A substantial amount of psychophysical and electrophysiological data is associated with the surround modulation of spatial frequency-selective mechanisms (for review, see Ref. 14). Several lines of evidence have demonstrated that a surround stimulus with moderate contrast facilitates contrast detection sensitivity for a target stimulus when both stimuli have the same spatial frequency and an orthogonal orientation [11, 12, 15, 16]. This contrast-dependent surround facilitation might underlie the surround modulation on the foveal visibility we observed. However, further studies might be needed to examine whether our results, which were observed using stimuli defined by various spatial frequencies and orientations, are predictable based on the ensemble of evidence that has been obtained using simple stimuli such as grating and Gabor patterns. Solomon and Morgan [17] have shown that additional noncollinear flankers diminish the contrast detection facilitation that results from collinear flankers, although the noncollinear flankers themselves have no significant effect of contrast detection. That fact implies complex mutual interactions among processes for various components of a visual scene. Moreover, McDonald and Tadmor [18] found that the maximum suppression of perceived contrast in foveal vision occurs when the surround stimulus has an amplitude spectrum of a natural scene. This result suggests that the second-order statistics of a surround stimulus also affect the foveal perception.

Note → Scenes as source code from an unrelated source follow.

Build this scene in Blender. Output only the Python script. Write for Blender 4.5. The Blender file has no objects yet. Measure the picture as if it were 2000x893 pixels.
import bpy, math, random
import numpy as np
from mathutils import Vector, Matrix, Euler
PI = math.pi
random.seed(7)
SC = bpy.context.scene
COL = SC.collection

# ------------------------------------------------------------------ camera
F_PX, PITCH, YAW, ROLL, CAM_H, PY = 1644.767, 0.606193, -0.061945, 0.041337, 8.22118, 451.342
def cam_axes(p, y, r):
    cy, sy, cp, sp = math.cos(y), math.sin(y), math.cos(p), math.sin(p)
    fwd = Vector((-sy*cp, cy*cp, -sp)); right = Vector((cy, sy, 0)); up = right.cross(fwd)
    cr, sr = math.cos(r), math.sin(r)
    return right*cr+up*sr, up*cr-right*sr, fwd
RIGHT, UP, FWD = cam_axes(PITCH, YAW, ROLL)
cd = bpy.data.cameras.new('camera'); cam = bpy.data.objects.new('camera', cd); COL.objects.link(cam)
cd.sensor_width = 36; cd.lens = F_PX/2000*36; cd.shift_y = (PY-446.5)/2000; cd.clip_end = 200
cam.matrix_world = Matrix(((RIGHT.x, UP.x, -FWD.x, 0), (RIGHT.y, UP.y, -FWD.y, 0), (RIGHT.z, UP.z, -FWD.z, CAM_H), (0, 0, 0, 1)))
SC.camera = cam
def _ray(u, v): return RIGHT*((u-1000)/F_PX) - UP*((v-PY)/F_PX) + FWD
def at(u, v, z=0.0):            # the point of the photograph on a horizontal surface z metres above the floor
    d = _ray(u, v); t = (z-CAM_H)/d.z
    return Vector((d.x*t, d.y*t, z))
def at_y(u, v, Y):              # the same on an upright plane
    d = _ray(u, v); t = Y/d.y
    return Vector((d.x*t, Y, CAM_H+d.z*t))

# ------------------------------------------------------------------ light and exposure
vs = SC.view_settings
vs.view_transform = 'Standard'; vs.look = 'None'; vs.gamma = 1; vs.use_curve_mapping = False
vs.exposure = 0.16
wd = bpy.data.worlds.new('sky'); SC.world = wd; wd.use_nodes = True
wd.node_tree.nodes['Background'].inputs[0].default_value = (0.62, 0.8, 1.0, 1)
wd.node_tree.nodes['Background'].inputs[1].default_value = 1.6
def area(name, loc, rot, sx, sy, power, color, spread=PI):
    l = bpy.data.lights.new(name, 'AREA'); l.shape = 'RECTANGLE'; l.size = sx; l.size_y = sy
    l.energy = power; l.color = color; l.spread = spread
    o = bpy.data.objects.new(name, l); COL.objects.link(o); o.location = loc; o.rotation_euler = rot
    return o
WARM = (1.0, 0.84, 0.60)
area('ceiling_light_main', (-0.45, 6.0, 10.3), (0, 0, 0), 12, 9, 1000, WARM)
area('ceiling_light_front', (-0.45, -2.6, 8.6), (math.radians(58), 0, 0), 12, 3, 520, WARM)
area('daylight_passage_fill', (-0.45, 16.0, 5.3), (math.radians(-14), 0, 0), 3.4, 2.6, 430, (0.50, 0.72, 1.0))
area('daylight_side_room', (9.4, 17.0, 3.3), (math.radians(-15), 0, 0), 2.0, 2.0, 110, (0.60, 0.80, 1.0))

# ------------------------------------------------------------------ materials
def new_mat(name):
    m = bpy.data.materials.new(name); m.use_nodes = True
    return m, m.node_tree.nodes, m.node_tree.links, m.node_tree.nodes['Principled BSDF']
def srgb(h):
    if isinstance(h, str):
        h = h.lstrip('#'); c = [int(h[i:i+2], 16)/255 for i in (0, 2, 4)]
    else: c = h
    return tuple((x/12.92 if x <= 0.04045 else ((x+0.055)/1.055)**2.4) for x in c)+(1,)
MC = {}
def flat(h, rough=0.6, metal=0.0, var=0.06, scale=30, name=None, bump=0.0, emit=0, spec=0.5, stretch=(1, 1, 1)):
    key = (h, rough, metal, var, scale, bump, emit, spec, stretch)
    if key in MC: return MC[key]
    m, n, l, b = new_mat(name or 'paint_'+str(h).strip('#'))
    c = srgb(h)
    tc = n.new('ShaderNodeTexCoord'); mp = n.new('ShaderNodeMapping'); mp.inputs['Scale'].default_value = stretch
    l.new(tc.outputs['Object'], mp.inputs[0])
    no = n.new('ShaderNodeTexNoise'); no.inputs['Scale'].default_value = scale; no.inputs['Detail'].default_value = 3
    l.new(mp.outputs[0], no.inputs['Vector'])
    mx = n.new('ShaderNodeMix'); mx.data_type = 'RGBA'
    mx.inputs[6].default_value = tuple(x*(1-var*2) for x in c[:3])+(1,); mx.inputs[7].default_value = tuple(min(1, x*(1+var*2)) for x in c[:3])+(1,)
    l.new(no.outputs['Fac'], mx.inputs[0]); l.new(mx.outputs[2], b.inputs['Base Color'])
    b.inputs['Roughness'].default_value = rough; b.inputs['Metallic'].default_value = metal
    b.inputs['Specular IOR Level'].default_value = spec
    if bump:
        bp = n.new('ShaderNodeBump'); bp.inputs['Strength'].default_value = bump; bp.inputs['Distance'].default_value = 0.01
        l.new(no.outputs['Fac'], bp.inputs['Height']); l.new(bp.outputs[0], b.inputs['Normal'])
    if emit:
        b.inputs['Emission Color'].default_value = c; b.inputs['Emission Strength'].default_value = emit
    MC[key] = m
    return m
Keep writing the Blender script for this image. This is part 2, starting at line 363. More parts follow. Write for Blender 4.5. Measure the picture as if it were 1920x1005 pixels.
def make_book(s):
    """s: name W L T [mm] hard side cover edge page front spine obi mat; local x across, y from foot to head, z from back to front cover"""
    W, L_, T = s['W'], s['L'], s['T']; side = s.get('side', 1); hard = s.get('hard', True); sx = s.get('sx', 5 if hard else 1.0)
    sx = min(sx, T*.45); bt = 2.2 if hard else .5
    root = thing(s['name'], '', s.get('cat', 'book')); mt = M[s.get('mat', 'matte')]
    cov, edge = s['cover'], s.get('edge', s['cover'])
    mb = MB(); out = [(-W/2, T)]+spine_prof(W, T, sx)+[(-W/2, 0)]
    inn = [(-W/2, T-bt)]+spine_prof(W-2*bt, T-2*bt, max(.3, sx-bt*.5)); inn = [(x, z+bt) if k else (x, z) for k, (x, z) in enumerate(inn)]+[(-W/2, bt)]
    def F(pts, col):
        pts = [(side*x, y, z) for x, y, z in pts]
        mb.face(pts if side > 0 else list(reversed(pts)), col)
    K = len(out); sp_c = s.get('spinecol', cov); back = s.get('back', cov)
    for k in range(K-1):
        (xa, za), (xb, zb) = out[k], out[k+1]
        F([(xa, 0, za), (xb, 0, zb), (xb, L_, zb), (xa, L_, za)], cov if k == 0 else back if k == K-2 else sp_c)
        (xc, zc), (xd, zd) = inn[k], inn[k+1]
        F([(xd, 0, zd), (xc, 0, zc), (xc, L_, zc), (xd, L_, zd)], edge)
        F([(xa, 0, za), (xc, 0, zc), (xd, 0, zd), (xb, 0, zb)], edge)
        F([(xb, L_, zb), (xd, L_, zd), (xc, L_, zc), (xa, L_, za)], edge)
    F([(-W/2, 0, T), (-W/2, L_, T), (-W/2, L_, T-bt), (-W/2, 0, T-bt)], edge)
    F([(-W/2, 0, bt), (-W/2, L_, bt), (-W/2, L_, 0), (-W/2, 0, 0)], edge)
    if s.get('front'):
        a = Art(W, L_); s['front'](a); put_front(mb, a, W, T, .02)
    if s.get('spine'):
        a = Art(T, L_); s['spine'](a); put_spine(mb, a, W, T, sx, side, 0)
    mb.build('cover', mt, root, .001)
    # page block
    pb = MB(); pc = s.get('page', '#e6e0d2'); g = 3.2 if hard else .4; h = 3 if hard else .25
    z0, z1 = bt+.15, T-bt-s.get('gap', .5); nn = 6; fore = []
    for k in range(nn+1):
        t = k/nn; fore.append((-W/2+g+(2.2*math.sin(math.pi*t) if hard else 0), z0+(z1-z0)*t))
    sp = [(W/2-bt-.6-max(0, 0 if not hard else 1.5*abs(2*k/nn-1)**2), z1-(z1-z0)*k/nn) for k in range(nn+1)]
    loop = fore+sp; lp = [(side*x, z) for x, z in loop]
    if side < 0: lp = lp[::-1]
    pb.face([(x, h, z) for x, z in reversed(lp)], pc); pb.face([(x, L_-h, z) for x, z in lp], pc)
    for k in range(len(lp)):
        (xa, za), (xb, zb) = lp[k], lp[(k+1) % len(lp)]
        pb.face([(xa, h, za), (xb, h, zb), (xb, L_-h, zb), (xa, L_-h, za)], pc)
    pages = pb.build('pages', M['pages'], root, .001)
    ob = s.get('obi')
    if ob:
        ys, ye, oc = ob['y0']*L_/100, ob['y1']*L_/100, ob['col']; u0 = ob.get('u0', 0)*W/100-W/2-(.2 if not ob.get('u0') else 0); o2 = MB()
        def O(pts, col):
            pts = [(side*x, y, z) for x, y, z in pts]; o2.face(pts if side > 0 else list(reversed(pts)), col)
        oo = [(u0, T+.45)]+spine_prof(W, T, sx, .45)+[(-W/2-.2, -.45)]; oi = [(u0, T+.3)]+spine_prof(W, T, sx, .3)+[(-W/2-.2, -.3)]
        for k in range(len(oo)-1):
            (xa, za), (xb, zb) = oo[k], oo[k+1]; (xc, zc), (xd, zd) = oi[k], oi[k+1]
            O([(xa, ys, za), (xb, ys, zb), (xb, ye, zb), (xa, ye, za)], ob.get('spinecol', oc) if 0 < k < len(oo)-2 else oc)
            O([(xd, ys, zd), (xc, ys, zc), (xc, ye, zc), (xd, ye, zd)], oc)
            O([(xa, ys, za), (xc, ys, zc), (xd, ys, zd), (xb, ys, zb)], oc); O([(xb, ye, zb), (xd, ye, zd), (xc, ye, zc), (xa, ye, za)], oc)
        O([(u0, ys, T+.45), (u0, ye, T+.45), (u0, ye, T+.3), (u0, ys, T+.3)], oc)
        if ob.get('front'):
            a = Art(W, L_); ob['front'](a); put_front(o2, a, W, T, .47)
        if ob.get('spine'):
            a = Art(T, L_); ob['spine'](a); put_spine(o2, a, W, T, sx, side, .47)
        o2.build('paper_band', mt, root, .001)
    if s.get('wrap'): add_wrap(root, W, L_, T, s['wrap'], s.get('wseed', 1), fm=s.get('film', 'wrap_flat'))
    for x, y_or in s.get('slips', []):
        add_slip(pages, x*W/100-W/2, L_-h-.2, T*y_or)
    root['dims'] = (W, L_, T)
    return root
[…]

In addition, according to a recent paper of Rucci et al. [19], fixational eye movements can enhance the fine spatial detail of a visual stimulus. Since the stimulus interval of 1.5s in our experiments was enough to elicit the effect [19], it is undeniable that the experimental conditions in which an improvement of the performance was observed triggered appropriate fixational eye movements for the deblurring of retinal images. In fact, subjects reported that a surrounding stimulus was also frequently perceived as sharper when the orientation of a blurred Landolt ring was detected clearly, which suggests the involvement of a mechanism that affects the entire (not local) retinal image. In that regard, the deblurring effect of fixational eye movements might be a dominant candidate.
The above discussions on possible mechanisms underlying the deblurring effect were based on our results obtained under certain experimental conditions. In order to reach a more robust conclusion, further experiments are needed in the future. For instance, more ecological metric of the foveal visibility should be proposed as an alternative to the correct response rate in a visual acuity task. Additionally, it is important to employ natural images as surrounding stimuli. Unlike noise images, natural images have a meaningful phase structure such as edges and textures. The phase structure is expected to give rise to additional blur information, which might enhance the deblurring effect.